Alice Chandler was born in Leeds in 1993. She completed her foundation degree at Leeds College of Art in 2012 and graduated from Edinburgh College of Art with a BA Sculpture in 2015. She has just been part of a group show at Hotel Elephant, in Southwark, London and her degree show has also been selected for the RSA New Contemporaries 2016 show. View her work in her Showcase here.
"My work focuses on the way in which many, predominantly domestic, objects are instantly recognisable. By changing features such as colour, scale and material, I subvert these familiar characteristics and allow them to become full of implied innuendo, and loaded with uncanny connotations.
"Through research into material culture theory, I have developed an understanding of the way domestic objects are often taken for granted, only functioning in creating an exterior environment for us to inhabit. It is this background environment that helps to shape and define who we are as people, as it quietly comments on the nature of the society and culture that it comes from. When an object becomes removed from this background context, it begins to transform, becoming animated and fixed with personal meaning and associations.
"My work uses this as a way to reveal the potential hidden lives of inanimate objects, and contests the conventional layout or placement of the domestic setting.
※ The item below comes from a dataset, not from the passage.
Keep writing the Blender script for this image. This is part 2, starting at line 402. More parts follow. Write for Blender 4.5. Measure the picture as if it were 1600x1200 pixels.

Through displacing the objects from their conventional context, I create things that are at once both functional and sculptural, with a hint of the absurd. Through careful selections of colour, material and placement, I also explore the flirtatious, seductive way that these seemingly banal products are often sold. The tactility, texture and colour of my materials, coupled with the use of a bold linearity, gives the work a drawn quality, and I consider my work to be a form of three dimensional drawing.
"In all, the work is accessible and fun in its nature, and I’m interested in creating undertones of humour. By using traditional sculptural mechanisms of placement and materiality, I elevate humble everyday objects and materials and tap into our natural object associations. This allows the audience to reconsider their own possessions, whilst subtly commenting on the quotidian rituals of domestic culture."